Retype the lines from the first one in the records down to the line containing "bpy.context.scene.camera = cam", counting both, and leave out any pictures.
※ ※ ※
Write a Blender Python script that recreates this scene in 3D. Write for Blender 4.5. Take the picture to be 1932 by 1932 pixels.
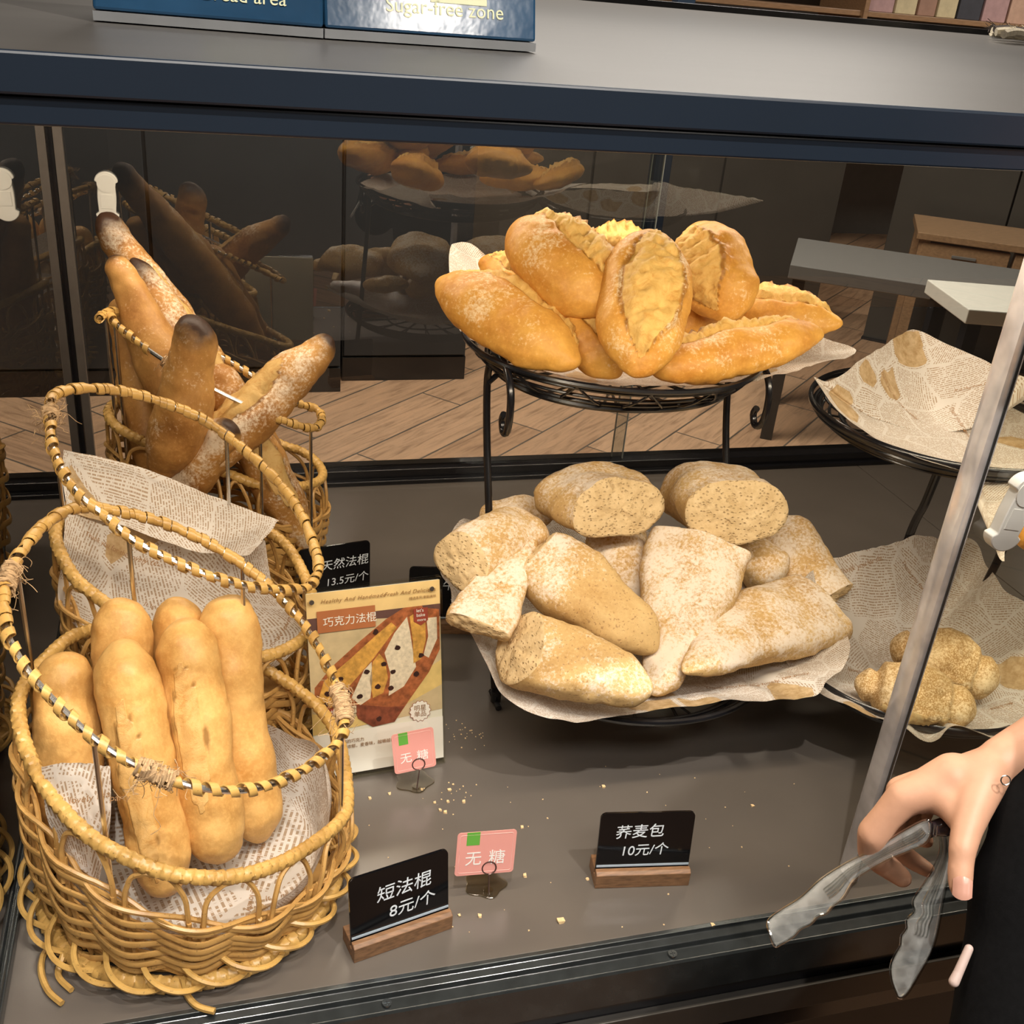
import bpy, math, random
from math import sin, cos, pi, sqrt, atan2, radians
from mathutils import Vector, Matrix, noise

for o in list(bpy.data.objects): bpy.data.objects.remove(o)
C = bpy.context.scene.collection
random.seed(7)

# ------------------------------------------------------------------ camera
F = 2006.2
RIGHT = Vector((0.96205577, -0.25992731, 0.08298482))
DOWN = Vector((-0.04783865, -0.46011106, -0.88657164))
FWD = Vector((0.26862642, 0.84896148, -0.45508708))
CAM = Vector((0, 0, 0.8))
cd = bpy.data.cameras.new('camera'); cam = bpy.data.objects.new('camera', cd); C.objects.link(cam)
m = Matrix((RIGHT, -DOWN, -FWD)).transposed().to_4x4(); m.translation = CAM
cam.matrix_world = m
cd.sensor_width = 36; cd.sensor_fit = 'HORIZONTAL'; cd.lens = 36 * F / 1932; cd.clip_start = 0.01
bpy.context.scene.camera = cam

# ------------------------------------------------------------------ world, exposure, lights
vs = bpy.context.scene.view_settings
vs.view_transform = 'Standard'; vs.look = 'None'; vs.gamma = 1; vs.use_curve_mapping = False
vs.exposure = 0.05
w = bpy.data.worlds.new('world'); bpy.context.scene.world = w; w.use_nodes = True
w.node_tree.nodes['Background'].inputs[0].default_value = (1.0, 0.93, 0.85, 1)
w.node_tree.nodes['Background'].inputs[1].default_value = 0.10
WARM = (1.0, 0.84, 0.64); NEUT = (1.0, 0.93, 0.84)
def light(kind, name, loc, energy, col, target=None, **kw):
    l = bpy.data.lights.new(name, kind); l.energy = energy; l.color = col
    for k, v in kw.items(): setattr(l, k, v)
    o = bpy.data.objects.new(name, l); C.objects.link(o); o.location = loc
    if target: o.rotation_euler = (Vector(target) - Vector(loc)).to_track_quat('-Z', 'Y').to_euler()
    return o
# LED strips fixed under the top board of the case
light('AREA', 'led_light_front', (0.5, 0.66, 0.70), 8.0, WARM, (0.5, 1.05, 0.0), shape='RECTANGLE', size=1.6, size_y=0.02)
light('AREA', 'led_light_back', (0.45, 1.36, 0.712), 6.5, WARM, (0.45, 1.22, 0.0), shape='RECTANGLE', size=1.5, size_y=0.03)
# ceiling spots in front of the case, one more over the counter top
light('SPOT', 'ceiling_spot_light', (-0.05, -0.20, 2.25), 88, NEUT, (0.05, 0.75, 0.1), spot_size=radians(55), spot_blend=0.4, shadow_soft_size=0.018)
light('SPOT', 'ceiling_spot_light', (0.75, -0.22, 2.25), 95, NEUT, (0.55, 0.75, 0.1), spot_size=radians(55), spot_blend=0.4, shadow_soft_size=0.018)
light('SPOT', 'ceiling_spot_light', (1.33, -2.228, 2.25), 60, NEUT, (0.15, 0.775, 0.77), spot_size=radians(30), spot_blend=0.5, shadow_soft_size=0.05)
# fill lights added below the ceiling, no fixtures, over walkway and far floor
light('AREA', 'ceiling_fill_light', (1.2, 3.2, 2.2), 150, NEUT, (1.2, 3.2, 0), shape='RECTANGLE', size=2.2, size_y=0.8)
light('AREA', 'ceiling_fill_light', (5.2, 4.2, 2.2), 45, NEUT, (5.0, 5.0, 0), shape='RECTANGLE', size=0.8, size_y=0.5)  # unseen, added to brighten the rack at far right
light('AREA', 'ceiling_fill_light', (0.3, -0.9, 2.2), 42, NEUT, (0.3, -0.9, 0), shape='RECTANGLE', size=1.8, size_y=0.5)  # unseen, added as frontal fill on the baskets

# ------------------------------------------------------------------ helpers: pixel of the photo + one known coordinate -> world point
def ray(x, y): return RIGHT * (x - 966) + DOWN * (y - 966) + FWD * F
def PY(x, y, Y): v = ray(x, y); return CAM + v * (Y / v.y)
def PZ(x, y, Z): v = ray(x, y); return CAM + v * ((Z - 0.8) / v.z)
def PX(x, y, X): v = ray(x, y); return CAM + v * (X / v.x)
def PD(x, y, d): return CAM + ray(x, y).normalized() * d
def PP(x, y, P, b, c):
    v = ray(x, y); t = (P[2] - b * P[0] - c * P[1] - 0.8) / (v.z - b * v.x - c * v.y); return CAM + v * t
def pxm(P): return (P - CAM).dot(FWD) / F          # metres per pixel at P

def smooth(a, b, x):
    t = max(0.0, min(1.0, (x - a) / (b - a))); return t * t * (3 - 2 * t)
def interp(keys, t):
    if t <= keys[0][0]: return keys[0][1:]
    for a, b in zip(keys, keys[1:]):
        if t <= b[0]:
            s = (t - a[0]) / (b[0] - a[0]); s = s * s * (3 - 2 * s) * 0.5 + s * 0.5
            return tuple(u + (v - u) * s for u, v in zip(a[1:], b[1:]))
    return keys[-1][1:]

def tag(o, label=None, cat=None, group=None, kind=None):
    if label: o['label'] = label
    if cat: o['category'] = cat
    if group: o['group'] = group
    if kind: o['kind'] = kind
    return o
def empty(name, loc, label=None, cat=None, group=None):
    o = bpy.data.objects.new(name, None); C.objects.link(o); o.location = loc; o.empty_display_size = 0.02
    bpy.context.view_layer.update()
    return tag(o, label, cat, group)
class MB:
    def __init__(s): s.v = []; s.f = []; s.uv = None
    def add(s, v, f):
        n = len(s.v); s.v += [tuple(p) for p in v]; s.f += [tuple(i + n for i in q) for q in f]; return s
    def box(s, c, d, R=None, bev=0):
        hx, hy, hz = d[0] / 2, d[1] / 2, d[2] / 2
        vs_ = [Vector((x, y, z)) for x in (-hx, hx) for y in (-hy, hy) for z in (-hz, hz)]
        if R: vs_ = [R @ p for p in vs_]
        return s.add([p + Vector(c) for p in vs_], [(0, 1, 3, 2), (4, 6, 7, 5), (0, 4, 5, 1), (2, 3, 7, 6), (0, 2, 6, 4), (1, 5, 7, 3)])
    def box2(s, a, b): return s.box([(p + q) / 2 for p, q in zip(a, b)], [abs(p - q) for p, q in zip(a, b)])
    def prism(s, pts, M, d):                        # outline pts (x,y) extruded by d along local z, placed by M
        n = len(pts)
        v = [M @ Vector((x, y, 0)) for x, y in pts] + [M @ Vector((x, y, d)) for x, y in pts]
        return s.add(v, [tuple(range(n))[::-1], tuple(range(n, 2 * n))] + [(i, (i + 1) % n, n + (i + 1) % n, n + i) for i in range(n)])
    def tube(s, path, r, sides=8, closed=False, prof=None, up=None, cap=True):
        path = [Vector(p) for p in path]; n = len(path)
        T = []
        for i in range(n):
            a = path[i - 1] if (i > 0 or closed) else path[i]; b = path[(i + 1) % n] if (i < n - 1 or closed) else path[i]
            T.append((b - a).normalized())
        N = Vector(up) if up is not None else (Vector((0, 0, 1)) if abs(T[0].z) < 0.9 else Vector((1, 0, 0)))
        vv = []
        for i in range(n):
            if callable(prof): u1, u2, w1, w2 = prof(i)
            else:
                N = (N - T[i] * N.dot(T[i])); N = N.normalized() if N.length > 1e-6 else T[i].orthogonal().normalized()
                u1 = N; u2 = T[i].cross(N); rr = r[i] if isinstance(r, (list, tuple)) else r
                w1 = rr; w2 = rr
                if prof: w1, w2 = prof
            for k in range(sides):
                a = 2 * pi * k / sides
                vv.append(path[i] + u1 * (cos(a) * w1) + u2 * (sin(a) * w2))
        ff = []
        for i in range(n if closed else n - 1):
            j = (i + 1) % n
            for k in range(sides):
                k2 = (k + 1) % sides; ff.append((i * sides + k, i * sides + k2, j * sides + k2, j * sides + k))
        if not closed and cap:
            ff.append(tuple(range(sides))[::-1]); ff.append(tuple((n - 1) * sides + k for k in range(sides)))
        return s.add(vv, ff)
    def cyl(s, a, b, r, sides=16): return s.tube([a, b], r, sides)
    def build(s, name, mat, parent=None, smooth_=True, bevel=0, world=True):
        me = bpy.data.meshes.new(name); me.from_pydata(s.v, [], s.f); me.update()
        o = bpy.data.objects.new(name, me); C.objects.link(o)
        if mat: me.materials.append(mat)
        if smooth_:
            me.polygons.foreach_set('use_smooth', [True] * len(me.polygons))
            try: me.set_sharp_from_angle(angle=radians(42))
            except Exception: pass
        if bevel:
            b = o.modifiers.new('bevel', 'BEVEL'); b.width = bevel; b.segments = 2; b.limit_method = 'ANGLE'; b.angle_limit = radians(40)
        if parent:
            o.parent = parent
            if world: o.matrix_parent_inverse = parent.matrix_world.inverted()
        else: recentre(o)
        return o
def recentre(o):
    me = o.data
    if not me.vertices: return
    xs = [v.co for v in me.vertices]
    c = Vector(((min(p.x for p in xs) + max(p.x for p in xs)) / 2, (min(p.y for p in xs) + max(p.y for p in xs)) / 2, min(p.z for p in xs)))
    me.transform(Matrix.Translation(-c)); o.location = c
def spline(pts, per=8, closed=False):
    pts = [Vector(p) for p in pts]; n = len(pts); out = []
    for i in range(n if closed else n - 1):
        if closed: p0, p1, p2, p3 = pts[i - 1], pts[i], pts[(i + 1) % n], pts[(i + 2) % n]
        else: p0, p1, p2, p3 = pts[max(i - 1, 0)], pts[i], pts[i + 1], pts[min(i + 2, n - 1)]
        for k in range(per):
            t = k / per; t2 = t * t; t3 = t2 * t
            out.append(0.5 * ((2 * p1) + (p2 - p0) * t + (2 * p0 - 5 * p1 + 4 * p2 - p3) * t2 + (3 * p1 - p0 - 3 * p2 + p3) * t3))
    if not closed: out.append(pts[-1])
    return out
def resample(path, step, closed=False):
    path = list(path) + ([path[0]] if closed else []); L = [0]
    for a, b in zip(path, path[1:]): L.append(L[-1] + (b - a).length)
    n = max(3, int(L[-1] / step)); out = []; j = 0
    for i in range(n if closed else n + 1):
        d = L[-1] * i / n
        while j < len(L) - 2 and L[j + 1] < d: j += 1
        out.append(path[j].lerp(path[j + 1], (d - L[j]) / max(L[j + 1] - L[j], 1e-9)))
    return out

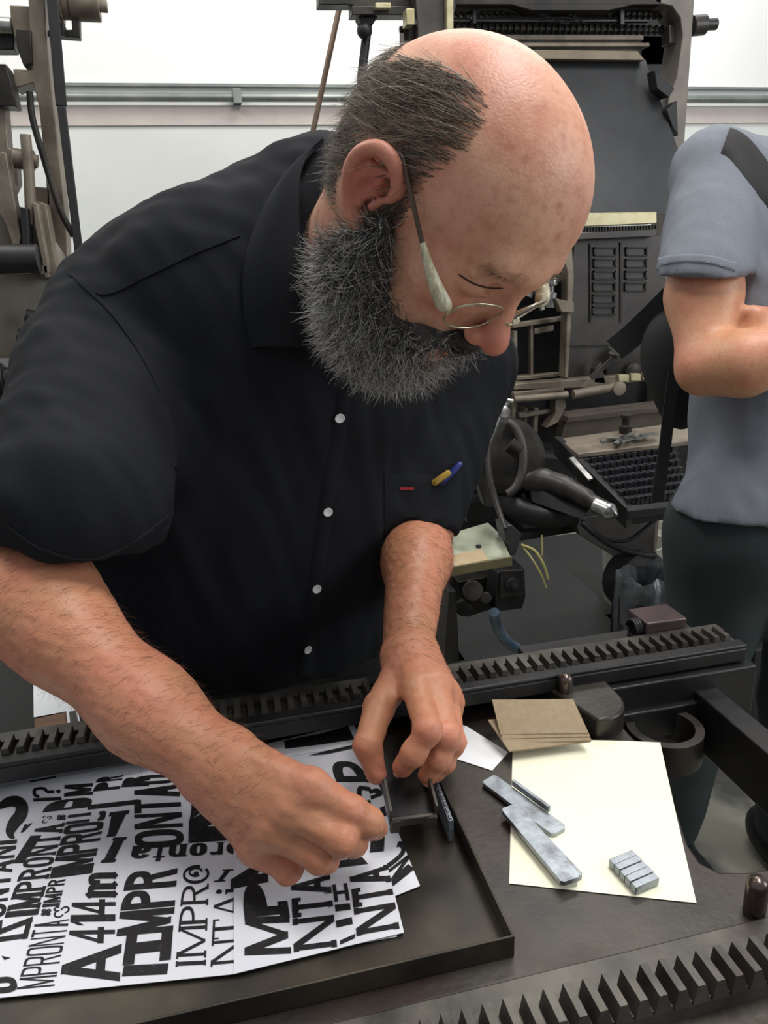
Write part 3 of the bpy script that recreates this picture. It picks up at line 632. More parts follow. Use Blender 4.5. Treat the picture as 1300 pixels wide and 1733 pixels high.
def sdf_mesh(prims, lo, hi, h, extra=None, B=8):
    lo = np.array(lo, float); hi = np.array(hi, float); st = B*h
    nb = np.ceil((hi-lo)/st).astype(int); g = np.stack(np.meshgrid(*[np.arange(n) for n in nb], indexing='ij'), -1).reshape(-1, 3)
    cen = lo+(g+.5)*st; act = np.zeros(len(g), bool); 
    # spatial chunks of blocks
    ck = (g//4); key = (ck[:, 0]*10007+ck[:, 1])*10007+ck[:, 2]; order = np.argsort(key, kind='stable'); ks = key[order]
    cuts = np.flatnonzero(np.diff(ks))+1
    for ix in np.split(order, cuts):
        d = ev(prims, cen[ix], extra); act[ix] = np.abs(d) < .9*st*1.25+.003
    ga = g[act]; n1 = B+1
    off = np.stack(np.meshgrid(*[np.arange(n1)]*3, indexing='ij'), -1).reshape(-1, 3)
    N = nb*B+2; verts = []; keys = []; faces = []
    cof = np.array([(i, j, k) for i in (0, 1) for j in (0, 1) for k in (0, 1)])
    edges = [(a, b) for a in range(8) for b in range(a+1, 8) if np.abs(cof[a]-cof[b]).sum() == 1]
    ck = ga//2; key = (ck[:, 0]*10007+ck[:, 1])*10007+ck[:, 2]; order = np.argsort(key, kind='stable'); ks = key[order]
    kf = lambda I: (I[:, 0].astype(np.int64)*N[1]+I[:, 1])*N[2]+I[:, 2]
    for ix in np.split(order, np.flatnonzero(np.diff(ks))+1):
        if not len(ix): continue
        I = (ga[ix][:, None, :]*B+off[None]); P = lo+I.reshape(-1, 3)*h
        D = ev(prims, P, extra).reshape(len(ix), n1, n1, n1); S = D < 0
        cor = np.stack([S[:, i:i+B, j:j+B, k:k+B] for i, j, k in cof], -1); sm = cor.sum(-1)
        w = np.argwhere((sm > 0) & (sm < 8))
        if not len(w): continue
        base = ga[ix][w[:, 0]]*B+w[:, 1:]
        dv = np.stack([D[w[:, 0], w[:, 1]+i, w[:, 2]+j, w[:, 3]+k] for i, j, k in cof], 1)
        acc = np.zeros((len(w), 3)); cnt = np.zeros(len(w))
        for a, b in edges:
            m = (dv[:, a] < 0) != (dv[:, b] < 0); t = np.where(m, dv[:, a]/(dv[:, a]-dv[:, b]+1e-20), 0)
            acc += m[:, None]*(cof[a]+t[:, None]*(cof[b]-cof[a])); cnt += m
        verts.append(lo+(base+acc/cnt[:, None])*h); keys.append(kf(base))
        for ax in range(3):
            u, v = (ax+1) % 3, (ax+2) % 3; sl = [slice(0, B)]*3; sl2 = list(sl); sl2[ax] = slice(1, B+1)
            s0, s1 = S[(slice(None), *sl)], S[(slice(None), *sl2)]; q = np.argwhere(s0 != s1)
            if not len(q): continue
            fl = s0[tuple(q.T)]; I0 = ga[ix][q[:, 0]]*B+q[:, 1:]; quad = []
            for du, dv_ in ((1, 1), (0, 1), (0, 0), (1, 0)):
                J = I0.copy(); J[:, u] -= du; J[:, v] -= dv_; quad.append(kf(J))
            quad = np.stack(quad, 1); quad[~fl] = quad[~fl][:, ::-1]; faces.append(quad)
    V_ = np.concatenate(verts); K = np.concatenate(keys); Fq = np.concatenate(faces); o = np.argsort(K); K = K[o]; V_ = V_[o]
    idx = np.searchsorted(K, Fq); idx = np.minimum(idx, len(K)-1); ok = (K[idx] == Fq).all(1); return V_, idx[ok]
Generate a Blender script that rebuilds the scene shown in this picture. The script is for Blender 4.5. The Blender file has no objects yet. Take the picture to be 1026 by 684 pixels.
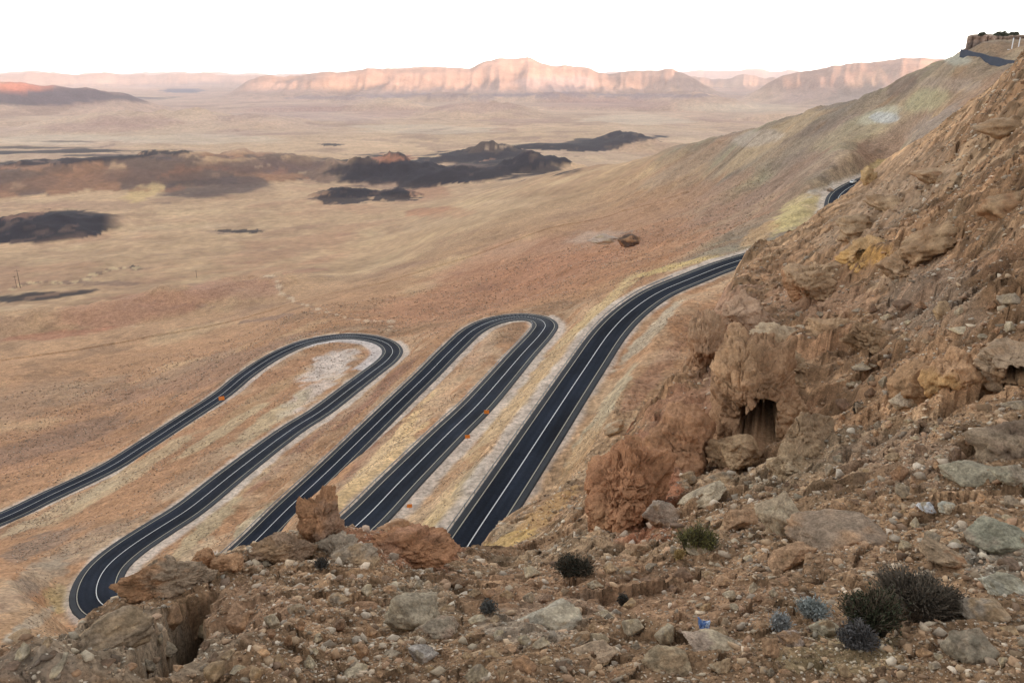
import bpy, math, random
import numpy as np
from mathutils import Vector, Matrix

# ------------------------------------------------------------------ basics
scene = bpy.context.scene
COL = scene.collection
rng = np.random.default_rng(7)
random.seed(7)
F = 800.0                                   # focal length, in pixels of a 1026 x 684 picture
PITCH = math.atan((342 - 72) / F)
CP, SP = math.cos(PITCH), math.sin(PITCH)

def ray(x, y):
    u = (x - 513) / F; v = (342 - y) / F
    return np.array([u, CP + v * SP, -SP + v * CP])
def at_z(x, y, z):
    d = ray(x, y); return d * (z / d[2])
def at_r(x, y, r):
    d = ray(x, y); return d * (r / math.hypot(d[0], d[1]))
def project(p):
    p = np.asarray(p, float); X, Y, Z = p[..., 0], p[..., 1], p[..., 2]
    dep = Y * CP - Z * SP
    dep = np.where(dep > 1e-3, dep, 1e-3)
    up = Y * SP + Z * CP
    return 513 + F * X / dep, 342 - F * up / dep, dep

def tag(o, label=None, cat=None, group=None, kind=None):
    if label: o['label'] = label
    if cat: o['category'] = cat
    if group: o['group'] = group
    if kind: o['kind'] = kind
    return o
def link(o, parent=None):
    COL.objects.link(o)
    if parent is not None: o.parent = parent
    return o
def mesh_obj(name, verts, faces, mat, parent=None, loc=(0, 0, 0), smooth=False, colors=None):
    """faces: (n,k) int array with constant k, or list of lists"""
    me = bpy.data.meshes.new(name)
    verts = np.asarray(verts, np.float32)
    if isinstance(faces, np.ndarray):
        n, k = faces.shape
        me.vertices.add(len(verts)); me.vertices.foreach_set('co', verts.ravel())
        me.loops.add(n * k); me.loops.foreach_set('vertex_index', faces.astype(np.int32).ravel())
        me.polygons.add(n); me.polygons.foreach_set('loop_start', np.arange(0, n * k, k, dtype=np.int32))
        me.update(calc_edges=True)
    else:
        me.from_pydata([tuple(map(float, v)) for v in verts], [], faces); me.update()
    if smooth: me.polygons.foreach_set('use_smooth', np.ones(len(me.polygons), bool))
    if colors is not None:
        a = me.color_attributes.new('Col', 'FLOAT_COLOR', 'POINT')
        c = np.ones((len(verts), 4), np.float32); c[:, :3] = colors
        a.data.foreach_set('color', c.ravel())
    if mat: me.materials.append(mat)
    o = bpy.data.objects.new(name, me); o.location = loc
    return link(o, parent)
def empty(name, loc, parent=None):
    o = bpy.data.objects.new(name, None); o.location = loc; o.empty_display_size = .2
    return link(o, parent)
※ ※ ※
* The result *
Write a Blender Python script that recreates this scene in 3D. Write for Blender 4.5. Take the picture to be 1932 by 1932 pixels.
import bpy, math, random
from math import sin, cos, pi, sqrt, atan2, radians
from mathutils import Vector, Matrix, noise

for o in list(bpy.data.objects): bpy.data.objects.remove(o)
C = bpy.context.scene.collection
random.seed(7)

# ------------------------------------------------------------------ camera
F = 2006.2
RIGHT = Vector((0.96205577, -0.25992731, 0.08298482))
DOWN = Vector((-0.04783865, -0.46011106, -0.88657164))
FWD = Vector((0.26862642, 0.84896148, -0.45508708))
CAM = Vector((0, 0, 0.8))
cd = bpy.data.cameras.new('camera'); cam = bpy.data.objects.new('camera', cd); C.objects.link(cam)
m = Matrix((RIGHT, -DOWN, -FWD)).transposed().to_4x4(); m.translation = CAM
cam.matrix_world = m
cd.sensor_width = 36; cd.sensor_fit = 'HORIZONTAL'; cd.lens = 36 * F / 1932; cd.clip_start = 0.01
bpy.context.scene.camera = cam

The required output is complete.